В устах такого взыскательного художника, как Бунин, строки эти все же звучат сильно преувеличенным панегириком. В парижские годы (1920–1921), когда Дон-Аминадо сотрудничал в «Последних новостях» Милюкова, в «Свободных мыслях» Василевского-Не-Буквы и в детском журнале «Зеленая палочка», все считали его способным, бойким, остроумным фельетонистом и изящным поэтом малых форм, но никому и в голову бы не пришло говорить, что творчество его дает «художественное наслаждение». К сожалению, теперь мы уже никогда не узнаем, что в произведениях Дона-Аминадо так пленило Бунина.
В памяти всплыли строки из стихотворения Дона-Аминадо:
И ты, которая, бывало,В мехах московских утопала,И так бывала хороша…Помню, как за глаза Василевский критиковал выражение «московские меха». «Что это за меха такие?» – говорил он. Как-то я услышала (насколько помню, от Миркина-Гецевича), что в Musée de la guerre (музей войны) сидит француз, который долго жил в Петербурге и будто бы знает русский язык. Мельком была названа и его фамилия: Лера. Я так и встрепенулась. В последних классах французский преподавал у нас Лера. Не он ли? Или это совпадение фамилий?
Я подговорила Василевского пойти со мной.
В уютном особнячке расположился музей. Когда я вошла и увидела знакомые усы, я просто бросилась к столу с криком: «Вы узнаете меня, месье Лера?» Он по-прежнему не знал ни слова по-русски или, во всяком случае, если знал, то хорошо скрывал это.
Из всех экспонатов музея, которые добросовестно и тщательно показывал нам Лера, я запомнила только скульптуру-карикатуру, изображавшую тигра с головой Клемансо («Тигр» – было его прозвище).
Как в тумане, плыли передо мной школьные воспоминания. Чего только не было за восемь лет, проведенных в интернате, – свои радости, свои печали…
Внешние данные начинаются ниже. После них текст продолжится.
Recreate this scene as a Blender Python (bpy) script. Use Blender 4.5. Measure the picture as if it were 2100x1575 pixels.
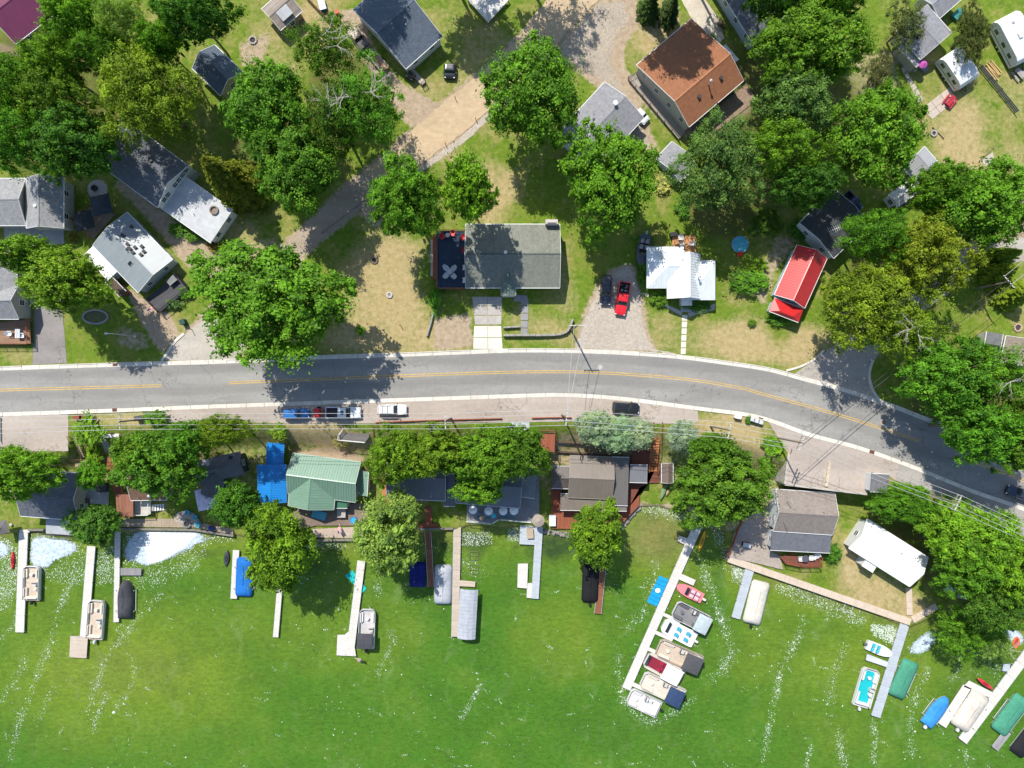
import bpy, bmesh, math, random
import numpy as np
from mathutils import Vector, Matrix, Euler

sc = bpy.context.scene
for o in list(bpy.data.objects):
    bpy.data.objects.remove(o)
col = sc.collection

# ---------------------------------------------------------------- camera, sky, sun, exposure
HC = 116.0          # drone height above the road, metres
SP = 0.083          # metres per photo pixel (2100 wide) at road level
cam_d = bpy.data.cameras.new('camera')
cam_d.sensor_width = 36.0
cam_d.lens = 36.0 * HC / (2100 * SP)
cam_d.clip_start = 1.0
cam_d.clip_end = 3000.0
cam = bpy.data.objects.new('camera', cam_d)
cam.location = (0, 0, HC)
col.objects.link(cam)
sc.camera = cam

SUN_EL = math.radians(53.0)
SHX, SHY = 0.45, -0.893          # direction in which shadows fall on the ground
world = bpy.data.worlds.new('World')
sc.world = world
world.use_nodes = True
wn = world.node_tree
bg = wn.nodes['Background']
sky = wn.nodes.new('ShaderNodeTexSky')
sky.sky_type = 'NISHITA'
sky.sun_disc = False
sky.sun_elevation = SUN_EL
sky.sun_rotation = math.atan2(-SHX, -SHY)
sky.air_density = 1.0
sky.dust_density = 0.6
wn.links.new(sky.outputs[0], bg.inputs[0])
bg.inputs[1].default_value = 0.145

sun_d = bpy.data.lights.new('sun', 'SUN')
sun_d.energy = 4.6
sun_d.angle = math.radians(0.5)
sun_d.color = (1.0, 0.95, 0.86)
sun = bpy.data.objects.new('sun', sun_d)
ce = math.cos(SUN_EL)
sun.rotation_euler = Vector((SHX * ce, SHY * ce, -math.sin(SUN_EL))).to_track_quat('-Z', 'Y').to_euler()
sun.location = (-40, 80, 90)
col.objects.link(sun)

vs = sc.view_settings
vs.view_transform = 'Standard'
vs.look = 'None'
vs.exposure = 0.42
vs.gamma = 1.0
vs.use_curve_mapping = False

# ---------------------------------------------------------------- helpers
R = random.Random(11)
ZW = -5.0           # lake level

def P(px, py, z=0.0):
    k = SP * (HC - z) / HC
    return ((px - 1050.0) * k, (787.5 - py) * k, z)

def PX(px, py, z=0.0):
    return Vector(P(px, py, z))

class MB:
    def __init__(s):
        s.v = []; s.f = []
    def add(s, v, f):
        n = len(s.v)
        s.v.extend([tuple(q) for q in v])
        s.f.extend([tuple(i + n for i in q) for q in f])
        return s
    def box(s, x0, x1, y0, y1, z0, z1, M=None):
        v = [Vector(q) for q in ((x0,y0,z0),(x1,y0,z0),(x1,y1,z0),(x0,y1,z0),(x0,y0,z1),(x1,y0,z1),(x1,y1,z1),(x0,y1,z1))]
        if M is not None: v = [M @ q for q in v]
        return s.add(v, ((3,2,1,0),(4,5,6,7),(0,1,5,4),(1,2,6,5),(2,3,7,6),(3,0,4,7)))
    def cbox(s, cx, cy, sx, sy, z0, z1, a=0.0):
        M = Matrix.Translation((cx, cy, 0)) @ Matrix.Rotation(a, 4, 'Z')
        return s.box(-sx/2, sx/2, -sy/2, sy/2, z0, z1, M)
    def prism(s, pts, z0, z1):
        n = len(pts)
        ar = sum(pts[i][0]*pts[(i+1)%n][1]-pts[(i+1)%n][0]*pts[i][1] for i in range(n))
        if ar < 0: pts = list(pts)[::-1]
        v = [(p[0], p[1], z0) for p in pts] + [(p[0], p[1], z1) for p in pts]
        f = [tuple(range(n))[::-1], tuple(range(n, 2*n))]
        f += [(i, (i+1) % n, n + (i+1) % n, n + i) for i in range(n)]
        return s.add(v, f)
    def slab(s, poly, t):
        n = len(poly)
        v = [tuple(p) for p in poly] + [(p[0], p[1], p[2]-t) for p in poly]
        f = [tuple(range(n)), tuple(range(n, 2*n))[::-1]]
        f += [(n+i, n+(i+1) % n, (i+1) % n, i) for i in range(n)]
        return s.add(v, f)
    def tube(s, a, b, r, n=6, r2=None):
        a = Vector(a); b = Vector(b); d = b - a
        if d.length < 1e-6: return s
        q = d.to_track_quat('Z', 'Y'); r2 = r if r2 is None else r2
        v = []
        for k, (c, rr) in enumerate(((a, r), (b, r2))):
            for i in range(n):
                t = 2*math.pi*i/n
                v.append(c + q @ Vector((math.cos(t)*rr, math.sin(t)*rr, 0)))
        f = [(i, (i+1) % n, n+(i+1) % n, n+i) for i in range(n)]
        f += [tuple(range(n))[::-1], tuple(range(n, 2*n))]
        return s.add(v, f)
    def path(s, pts, r, n=6):
        for i in range(len(pts)-1): s.tube(pts[i], pts[i+1], r, n)
        return s
    def lathe(s, prof, n=12, c=(0,0,0), sx=1.0, sy=1.0):
        v = []; f = []
        for (r, z) in prof:
            for i in range(n):
                t = 2*math.pi*i/n
                v.append((c[0]+r*math.cos(t)*sx, c[1]+r*math.sin(t)*sy, c[2]+z))
        m = len(prof)
        for j in range(m-1):
            for i in range(n):
                f.append((j*n+i, j*n+(i+1) % n, (j+1)*n+(i+1) % n, (j+1)*n+i))
        f.append(tuple(range(n))[::-1]); f.append(tuple(range((m-1)*n, m*n)))
        return s.add(v, f)
    def loft(s, rings, cap=True):
        n = len(rings[0]); v = [p for r in rings for p in r]; f = []
        for j in range(len(rings)-1):
            for i in range(n):
                f.append((j*n+i, j*n+(i+1) % n, (j+1)*n+(i+1) % n, (j+1)*n+i))
        if cap:
            f.append(tuple(range(n))[::-1]); f.append(tuple(range((len(rings)-1)*n, len(rings)*n)))
        return s.add(v, f)
    def mesh(s, name):
        me = bpy.data.meshes.new(name)
        me.from_pydata(s.v, [], s.f); me.update()
        return me
    def build(s, name, mat, parent=None, loc=(0,0,0), rz=0.0, smooth=False, bevel=0.0, kind=None):
        me = s.mesh(name)
        if bevel or smooth:
            bm = bmesh.new(); bm.from_mesh(me)
            bmesh.ops.recalc_face_normals(bm, faces=bm.faces)
            if bevel:
                ed = [e for e in bm.edges if len(e.link_faces) == 2 and e.calc_face_angle(0) > 0.5]
                try: bmesh.ops.bevel(bm, geom=ed, offset=bevel, segments=2, affect='EDGES', profile=0.6, clamp_overlap=True)
                except Exception: pass
            bm.to_mesh(me); bm.free()
        if smooth:
            for p in me.polygons: p.use_smooth = True
        return link(name, me, mat, parent, loc, rz, kind)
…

Однажды петербургский журналист Морской, старый знакомый Василевского, повел нас на бульвар Монпарнас, в знаменитое, много раз описанное кафе «Ротонда». Было много народа, накурено, шумно. Морской познакомил нас с двумя художниками. Среди столиков мелькала худощавая фигура большеротой некрасивой мулатки в ярко-зеленой чалме.